The order of ε-transitions in NFA

Question

I'm reading 'Introduction to the Theory of Computation' by Michael Sipser. He gives an example of a NFA, stating that this particular automaton accepts $a$ (he lists other strings as well, I just want to focus on $a$).

But when he demonstrates how to convert the NFA to an equivalent DFA, he says: state $1$ goes to $\emptyset$ on $a$ because no $a$ arrows exit it. [...] Note that the procedure in Theorem 1.39 [on equivalence of DFAs and NFAs] specifies that we follow the $\epsilon$ arrows after each input is read.

So, if $\epsilon$-transitions happens only after some input (as the author defines), then in the initial state $1$, when $a$ is given, the NFA should 'die' as $\delta(1, a) = \emptyset$. The transition to state $3$ never happens, the NFA doesn't accept $a$. Doesn't the author contradicts himself?

I can think of couple possible explanations: 1) the very first transition of a NFA is $\delta(1, \epsilon)$ just by definition, 2) $a\epsilon=a$, so $\delta(1, a)$ = $\hat{\delta}(1, a\epsilon)$ = $\delta(1, \epsilon)\cup\delta(1, a)$, but then again the author said state $\{1\}$ goes to $\emptyset$ on $a$, not ${3}$

Answer 1

I think the answer is somewhat subtle and lies in Sipser's definition of what it means for an NFA to accept a string.

Let $N = (Q,\Sigma,\delta,q_0,F)$ be an NFA, and $w$ a string over the alphabet $\Sigma$. Then we say that $N$ accepts $w$ if we can write $w$ as $w=y_1y_2\dots y_m$, where each $y_i$ is a member of $\Sigma_\varepsilon$ and ...

Compare this with his definition of what it means for a DFA to accept a string:

Let $M = (Q,\Sigma,\delta,q_0,F)$ be a DFA and let $w=w_1w_2\dots w_n$ be a string where each $w_i$ is a member of the alphabet $\Sigma$. Then ...

Therefore, by his definitions, his NFA $N_4$ accepts $a$ as it can be written as $a=\varepsilon a$, and $\varepsilon$ and $a$ are both members of $\Sigma_\varepsilon$.

Answer 2

An NFA can always choose to take an $\varepsilon$-transition (if one exists) without reading any input, so your NFA would indeed accept the string $a$ by following the transitions $1 \xrightarrow{\varepsilon} 3 \xrightarrow{a} 1$ and ending up in an accepting state.

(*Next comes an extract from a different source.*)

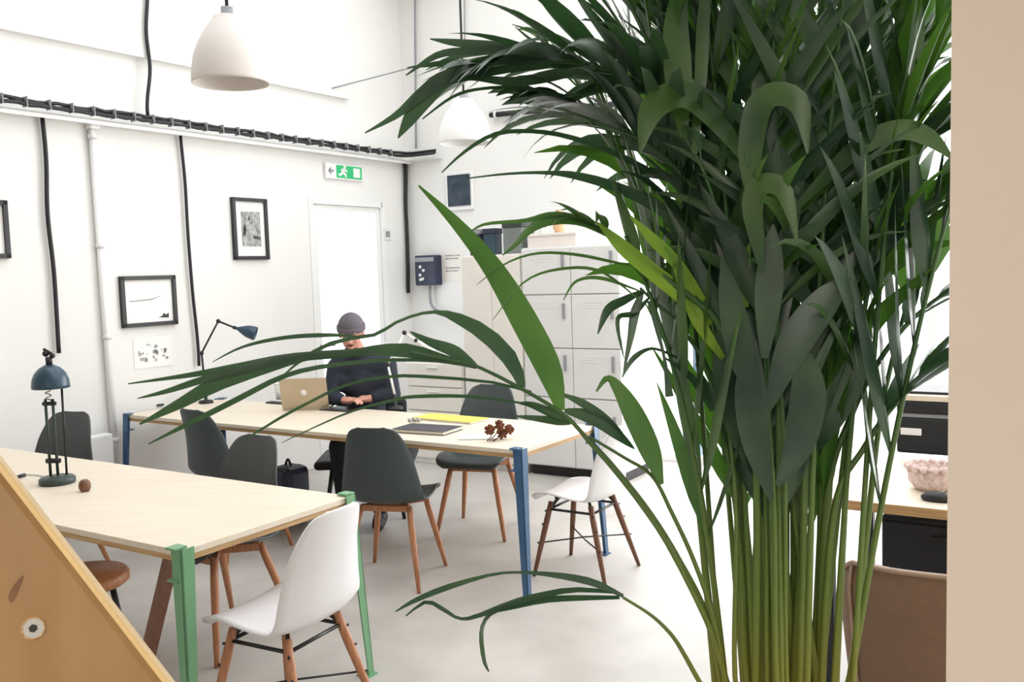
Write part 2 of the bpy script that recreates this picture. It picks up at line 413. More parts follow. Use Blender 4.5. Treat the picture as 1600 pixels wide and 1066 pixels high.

This is because the NFA nondeterministically chose to follow the $\varepsilon$-transition before reading $a$ from the input.

However, when converting an NFA to a DFA we have to resolve the nondeterminism in some way. The procedure presented by Sipser in Theorem $1.39$ follows the convention that $\varepsilon$-transitions are followed after each input symbol is read, but, as he also states, a procedure based on following $\varepsilon$-transitions before each input symbol is read would work equally well. It is only a matter of the convention used to resolve the nondeterminism in the NFA.

If you look at Example $1.41$ and the DFA resulting from the conversion in Figure $1.43$, you will notice that the initial state is $\{1,3\}$ (the union of states $1$ and $3$ from the NFA) because the NFA have initial states $1$, but it can also go to $3$ with an $\varepsilon$-transition without reading any input. Therefore, the initial state in the DFA is the union of the two.